CAIR also got several police departments in President Obama’s home state of Illinois to cancel essential counterterrorism courses over accusations that the instructor was anti-Muslim. The course was called “Islamic Awareness as a Counter-Terrorist Strategy” and departments in Lombard, Elmhurst and Highland Park caved into CAIR’s demands. The group responded with a statement commending officials for their “swift action in addressing the Muslim community’s concerns.”

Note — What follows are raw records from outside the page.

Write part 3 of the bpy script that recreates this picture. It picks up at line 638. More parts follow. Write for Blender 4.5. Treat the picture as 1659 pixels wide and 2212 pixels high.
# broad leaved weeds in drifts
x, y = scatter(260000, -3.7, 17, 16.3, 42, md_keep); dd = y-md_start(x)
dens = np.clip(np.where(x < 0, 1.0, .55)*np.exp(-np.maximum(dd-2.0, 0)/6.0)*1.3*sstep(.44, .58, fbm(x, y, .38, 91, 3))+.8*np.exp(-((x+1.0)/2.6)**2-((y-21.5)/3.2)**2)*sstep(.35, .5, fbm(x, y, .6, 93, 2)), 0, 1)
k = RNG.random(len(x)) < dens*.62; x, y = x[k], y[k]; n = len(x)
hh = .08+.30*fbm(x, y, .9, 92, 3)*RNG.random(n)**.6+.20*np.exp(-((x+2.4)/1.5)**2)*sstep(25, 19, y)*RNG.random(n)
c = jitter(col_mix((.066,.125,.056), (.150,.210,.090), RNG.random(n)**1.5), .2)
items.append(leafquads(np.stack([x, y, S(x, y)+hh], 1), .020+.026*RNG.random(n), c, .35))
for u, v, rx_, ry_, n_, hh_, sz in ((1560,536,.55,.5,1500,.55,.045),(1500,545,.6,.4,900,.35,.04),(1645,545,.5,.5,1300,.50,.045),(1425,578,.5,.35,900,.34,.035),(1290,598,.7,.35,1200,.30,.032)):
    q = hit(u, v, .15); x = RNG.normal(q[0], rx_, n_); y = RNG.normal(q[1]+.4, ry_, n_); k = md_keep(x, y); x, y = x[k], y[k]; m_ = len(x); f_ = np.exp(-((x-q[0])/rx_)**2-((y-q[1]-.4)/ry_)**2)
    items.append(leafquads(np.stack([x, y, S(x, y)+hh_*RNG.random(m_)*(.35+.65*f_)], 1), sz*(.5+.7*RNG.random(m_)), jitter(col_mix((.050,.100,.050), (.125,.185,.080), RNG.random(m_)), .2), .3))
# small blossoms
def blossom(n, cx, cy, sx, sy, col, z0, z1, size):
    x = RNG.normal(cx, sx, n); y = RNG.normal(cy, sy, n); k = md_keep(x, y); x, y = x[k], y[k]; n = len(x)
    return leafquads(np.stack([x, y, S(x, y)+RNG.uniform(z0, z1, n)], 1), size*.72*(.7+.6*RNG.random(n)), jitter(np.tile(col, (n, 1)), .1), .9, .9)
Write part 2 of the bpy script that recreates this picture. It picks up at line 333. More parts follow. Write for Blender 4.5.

Founded in 1994 by three Middle Eastern extremists (Omar Ahmad, Nihad Awad and Rafeeq Jaber) who ran the American propaganda wing of Hamas, CAIR has also wielded power in a number of other cases during the Obama administration. It has impeded an FBI probe involving the radicalization of young Somali men in the U.S., pressured the U.S. government to file discrimination lawsuits against employers who don’t accommodate Muslims and forced American taxpayers to fund “Islamically permissible” meals for Muslim prison inmates.
Last fall an Obama-appointed federal judge ruled that a Muslim woman’s civil rights were violated by an American clothing retailer that didn’t allow her to wear a head scarf as required by her religion. CAIR represented the woman, 19-year-old Umme-Hani Khan, who got fired for wearing a hijab at the store which has a policy against head covers of any kind for its employees. The federal agency that enforces the nation’s workplace discrimination law, the Equal Employment Opportunity Commission (EEOC), used CAIR’s language in its lawsuit, alleging religious discrimination, a violation of Title VII of the Civil Rights Act of 1964.
Clearly, the Muslim “civil rights” group is on a major power trip so why not hit the entertainment industry, which undeniably influences public opinion. CAIR got ABC Family to cancel a teen drama called “Alice in Arabia” by playing the race card, according to a Hollywood trade newspaper. The script was written by a former U.S. Army translator named Brooke Eikmeier and the storyline focuses on an American teenaged girl kidnapped by her royal Saudi Arabian family. The series may lead to stereotyping that can result in bullying of Muslim students, according to the director of CAIR’s southern California headquarters, Hussam Ayloush.